■ **Set exercise**: Identify the lines bearing the string "Take" and gather them.

··· Given entries

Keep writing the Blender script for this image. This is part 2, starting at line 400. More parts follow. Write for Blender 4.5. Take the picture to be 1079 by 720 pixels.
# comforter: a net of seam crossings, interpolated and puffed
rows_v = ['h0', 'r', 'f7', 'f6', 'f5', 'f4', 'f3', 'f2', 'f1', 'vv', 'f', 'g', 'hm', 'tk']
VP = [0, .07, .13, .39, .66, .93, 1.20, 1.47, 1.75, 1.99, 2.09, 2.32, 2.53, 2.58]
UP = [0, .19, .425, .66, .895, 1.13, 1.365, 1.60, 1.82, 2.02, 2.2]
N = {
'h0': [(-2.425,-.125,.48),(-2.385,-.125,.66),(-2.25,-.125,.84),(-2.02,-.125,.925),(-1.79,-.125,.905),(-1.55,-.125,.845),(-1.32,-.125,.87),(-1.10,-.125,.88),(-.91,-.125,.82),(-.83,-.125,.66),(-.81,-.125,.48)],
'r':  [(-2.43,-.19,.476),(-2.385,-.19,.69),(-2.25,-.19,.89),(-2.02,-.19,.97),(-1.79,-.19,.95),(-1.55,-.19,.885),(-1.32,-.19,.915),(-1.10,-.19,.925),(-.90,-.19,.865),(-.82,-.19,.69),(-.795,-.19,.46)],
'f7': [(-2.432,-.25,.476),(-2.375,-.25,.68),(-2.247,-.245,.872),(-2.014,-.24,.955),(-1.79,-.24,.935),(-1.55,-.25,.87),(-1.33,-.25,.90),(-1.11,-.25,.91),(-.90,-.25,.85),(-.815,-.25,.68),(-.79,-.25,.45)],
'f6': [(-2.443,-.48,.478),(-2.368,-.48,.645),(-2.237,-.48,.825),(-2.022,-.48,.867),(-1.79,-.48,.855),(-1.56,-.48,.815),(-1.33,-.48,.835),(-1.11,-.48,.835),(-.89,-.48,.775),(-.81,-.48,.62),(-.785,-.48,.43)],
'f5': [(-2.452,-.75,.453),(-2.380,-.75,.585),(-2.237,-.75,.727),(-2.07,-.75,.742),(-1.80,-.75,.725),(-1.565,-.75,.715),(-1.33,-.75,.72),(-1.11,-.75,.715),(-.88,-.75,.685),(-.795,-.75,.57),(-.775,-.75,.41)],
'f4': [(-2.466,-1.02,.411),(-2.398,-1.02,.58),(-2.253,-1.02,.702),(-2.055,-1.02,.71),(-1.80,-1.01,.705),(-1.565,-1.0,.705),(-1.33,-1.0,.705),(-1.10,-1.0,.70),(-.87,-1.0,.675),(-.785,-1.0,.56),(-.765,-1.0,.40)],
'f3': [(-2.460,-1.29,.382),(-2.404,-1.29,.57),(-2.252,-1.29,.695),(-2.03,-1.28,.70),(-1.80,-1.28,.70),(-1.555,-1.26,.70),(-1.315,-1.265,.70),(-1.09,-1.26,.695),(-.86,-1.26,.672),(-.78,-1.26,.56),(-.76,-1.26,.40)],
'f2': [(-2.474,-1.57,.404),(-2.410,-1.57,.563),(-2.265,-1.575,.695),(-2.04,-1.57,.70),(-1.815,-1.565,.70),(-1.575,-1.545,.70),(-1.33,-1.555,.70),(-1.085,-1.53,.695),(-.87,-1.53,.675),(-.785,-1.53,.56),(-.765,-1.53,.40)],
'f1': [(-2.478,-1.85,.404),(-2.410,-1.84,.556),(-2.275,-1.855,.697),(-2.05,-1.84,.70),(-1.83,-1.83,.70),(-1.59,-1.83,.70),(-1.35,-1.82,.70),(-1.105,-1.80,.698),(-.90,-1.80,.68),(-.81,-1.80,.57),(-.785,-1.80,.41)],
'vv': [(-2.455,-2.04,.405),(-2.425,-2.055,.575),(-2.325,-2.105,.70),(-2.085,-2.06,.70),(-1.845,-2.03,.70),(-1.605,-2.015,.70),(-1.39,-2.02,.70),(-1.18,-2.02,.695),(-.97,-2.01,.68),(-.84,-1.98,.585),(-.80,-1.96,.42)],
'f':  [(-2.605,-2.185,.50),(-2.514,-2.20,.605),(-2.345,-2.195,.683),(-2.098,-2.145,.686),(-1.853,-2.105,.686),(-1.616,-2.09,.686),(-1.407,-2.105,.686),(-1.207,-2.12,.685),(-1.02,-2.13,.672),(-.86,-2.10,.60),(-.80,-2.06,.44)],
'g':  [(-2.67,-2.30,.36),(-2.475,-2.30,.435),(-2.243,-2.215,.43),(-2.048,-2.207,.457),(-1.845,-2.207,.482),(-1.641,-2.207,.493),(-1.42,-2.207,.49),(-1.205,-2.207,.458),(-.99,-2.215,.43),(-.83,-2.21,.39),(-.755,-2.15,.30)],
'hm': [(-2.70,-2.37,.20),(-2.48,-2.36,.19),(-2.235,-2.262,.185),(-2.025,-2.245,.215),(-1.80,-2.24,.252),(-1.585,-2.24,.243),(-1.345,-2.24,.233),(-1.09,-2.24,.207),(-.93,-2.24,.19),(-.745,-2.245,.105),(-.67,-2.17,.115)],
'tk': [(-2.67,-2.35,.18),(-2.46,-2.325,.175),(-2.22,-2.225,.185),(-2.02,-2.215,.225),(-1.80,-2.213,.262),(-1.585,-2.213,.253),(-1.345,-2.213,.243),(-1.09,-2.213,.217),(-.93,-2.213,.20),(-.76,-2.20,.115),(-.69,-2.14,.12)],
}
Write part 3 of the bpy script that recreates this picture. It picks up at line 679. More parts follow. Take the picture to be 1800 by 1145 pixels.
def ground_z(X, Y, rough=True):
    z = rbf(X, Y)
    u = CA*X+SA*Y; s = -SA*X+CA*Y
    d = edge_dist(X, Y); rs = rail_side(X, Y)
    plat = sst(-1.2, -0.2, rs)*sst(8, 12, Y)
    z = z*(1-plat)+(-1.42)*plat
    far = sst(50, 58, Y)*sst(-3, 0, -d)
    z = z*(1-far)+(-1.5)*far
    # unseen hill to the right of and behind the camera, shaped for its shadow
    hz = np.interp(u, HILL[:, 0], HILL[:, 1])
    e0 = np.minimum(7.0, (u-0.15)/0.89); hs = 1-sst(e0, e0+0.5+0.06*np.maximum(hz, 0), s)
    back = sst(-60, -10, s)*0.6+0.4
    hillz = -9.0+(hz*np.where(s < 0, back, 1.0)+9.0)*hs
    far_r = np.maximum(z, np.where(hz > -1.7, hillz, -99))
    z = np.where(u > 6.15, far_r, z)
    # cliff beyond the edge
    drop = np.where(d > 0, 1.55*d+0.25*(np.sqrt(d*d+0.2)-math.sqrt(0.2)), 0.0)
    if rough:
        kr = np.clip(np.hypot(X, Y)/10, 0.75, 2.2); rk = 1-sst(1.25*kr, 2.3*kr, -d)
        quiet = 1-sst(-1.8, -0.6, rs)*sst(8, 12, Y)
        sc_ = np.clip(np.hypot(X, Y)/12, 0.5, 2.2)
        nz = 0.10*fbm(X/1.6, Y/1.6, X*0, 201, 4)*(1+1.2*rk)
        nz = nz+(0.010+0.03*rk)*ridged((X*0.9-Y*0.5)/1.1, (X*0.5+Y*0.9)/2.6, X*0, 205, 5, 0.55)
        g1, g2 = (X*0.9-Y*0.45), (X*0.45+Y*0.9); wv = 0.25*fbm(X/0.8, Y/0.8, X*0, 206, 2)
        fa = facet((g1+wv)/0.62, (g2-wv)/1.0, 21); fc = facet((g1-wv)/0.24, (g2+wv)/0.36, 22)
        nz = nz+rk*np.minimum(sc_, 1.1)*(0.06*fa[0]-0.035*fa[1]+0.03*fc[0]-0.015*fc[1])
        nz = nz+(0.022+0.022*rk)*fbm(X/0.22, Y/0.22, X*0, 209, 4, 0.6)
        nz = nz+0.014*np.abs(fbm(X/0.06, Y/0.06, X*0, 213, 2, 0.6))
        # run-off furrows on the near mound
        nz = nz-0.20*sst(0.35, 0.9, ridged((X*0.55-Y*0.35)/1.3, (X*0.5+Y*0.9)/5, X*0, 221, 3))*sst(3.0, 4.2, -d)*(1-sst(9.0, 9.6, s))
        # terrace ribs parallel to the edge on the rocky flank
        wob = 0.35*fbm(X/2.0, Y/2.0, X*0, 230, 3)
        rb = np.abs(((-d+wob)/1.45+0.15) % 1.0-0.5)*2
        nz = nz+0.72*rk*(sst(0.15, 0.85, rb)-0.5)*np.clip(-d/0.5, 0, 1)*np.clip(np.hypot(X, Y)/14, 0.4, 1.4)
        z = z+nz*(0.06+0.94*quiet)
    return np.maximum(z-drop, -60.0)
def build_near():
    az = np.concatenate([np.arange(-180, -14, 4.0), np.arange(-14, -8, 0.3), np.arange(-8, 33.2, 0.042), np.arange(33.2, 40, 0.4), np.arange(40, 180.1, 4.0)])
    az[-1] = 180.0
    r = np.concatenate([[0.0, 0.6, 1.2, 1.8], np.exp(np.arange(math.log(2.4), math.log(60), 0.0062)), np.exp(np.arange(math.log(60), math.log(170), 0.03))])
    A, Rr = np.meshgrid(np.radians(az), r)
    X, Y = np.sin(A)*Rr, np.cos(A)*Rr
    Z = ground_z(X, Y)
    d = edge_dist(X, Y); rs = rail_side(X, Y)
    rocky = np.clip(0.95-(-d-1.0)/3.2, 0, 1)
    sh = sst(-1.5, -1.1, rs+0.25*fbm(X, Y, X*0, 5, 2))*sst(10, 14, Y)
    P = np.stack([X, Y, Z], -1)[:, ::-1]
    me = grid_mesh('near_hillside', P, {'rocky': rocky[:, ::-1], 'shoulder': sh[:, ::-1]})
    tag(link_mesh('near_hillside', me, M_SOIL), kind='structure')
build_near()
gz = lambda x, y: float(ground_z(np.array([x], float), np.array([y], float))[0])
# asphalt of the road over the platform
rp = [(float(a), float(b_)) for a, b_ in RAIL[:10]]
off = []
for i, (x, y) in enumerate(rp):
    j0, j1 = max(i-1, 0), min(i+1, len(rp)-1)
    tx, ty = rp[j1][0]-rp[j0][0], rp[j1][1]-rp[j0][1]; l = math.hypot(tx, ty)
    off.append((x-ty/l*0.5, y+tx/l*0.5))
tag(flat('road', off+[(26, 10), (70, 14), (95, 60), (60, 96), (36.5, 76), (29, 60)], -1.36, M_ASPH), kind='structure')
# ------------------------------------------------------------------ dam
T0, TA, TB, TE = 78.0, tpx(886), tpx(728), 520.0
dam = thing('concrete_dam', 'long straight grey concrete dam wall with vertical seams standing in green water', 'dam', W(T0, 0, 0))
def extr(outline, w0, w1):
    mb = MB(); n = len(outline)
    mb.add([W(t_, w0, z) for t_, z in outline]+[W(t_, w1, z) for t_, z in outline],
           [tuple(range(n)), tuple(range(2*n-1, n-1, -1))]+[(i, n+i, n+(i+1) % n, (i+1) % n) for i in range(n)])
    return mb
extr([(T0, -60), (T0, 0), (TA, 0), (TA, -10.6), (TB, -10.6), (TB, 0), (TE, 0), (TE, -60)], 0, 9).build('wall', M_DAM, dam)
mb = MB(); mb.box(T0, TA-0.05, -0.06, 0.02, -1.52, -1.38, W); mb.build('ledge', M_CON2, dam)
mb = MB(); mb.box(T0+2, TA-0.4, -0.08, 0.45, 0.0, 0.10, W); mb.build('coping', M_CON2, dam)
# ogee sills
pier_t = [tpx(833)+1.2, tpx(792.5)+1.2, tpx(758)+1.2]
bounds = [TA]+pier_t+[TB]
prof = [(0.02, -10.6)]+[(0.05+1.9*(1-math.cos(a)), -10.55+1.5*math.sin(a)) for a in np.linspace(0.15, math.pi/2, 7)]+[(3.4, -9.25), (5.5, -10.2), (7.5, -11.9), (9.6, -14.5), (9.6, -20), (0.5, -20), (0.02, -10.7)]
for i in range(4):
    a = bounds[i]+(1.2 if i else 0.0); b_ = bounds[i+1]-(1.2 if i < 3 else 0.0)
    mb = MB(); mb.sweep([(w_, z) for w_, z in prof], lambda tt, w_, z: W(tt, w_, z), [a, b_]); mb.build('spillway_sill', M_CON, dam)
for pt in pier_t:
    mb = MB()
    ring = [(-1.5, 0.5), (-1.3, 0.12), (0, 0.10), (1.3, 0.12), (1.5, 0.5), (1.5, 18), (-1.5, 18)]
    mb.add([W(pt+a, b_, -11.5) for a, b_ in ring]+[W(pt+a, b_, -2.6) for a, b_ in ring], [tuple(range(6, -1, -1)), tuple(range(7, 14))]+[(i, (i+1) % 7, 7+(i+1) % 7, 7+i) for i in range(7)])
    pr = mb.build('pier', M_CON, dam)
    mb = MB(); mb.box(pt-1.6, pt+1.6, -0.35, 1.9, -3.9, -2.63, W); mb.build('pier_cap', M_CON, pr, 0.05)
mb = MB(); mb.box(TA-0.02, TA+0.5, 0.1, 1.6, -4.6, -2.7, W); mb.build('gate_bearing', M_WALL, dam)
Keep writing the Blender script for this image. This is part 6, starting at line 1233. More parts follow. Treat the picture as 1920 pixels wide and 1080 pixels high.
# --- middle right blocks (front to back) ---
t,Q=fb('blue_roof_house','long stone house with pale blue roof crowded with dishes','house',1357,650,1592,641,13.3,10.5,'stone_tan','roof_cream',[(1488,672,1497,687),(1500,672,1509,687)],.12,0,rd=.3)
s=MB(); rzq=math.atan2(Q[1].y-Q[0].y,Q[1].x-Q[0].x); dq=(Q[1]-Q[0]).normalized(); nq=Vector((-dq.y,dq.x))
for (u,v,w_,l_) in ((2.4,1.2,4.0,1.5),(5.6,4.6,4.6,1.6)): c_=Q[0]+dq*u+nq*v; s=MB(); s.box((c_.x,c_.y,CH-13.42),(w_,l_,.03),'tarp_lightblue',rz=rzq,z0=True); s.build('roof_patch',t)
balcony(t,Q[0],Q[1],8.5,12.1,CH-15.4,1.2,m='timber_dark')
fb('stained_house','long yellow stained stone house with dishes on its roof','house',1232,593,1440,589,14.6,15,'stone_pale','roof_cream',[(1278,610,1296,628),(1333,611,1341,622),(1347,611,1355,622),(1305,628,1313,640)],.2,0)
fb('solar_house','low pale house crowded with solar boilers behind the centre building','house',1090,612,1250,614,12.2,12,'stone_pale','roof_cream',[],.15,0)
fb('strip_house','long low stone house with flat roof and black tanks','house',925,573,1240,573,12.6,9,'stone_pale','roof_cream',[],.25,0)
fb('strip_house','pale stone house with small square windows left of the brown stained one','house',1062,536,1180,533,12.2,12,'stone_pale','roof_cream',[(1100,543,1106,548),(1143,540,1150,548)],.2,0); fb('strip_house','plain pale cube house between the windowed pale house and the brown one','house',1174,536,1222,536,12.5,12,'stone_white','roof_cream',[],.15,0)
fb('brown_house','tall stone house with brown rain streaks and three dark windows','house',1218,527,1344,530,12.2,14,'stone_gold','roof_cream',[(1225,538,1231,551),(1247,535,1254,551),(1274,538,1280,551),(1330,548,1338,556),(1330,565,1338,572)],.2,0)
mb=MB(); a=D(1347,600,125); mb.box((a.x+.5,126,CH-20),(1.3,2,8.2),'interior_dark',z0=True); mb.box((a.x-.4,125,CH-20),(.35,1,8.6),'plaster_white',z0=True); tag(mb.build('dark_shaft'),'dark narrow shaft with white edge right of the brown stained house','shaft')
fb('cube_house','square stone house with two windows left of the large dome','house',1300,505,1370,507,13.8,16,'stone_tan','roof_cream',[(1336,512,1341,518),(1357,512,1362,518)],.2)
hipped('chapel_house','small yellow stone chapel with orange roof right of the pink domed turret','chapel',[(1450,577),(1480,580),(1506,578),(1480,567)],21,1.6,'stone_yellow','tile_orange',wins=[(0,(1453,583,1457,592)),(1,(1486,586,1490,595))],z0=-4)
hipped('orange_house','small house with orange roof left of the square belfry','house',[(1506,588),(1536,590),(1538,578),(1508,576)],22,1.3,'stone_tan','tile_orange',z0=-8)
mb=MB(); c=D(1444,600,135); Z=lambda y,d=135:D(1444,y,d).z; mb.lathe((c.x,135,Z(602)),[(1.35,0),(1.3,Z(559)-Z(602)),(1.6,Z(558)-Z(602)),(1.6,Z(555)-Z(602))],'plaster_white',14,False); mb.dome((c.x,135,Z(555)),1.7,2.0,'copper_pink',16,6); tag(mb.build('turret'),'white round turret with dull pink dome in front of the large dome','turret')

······

■ **Answer to the exercise**:
Keep writing the Blender script for this image. This is part 2, starting at line 400. More parts follow. Write for Blender 4.5. Take the picture to be 1079 by 720 pixels.
Write part 3 of the bpy script that recreates this picture. It picks up at line 679. More parts follow. Take the picture to be 1800 by 1145 pixels.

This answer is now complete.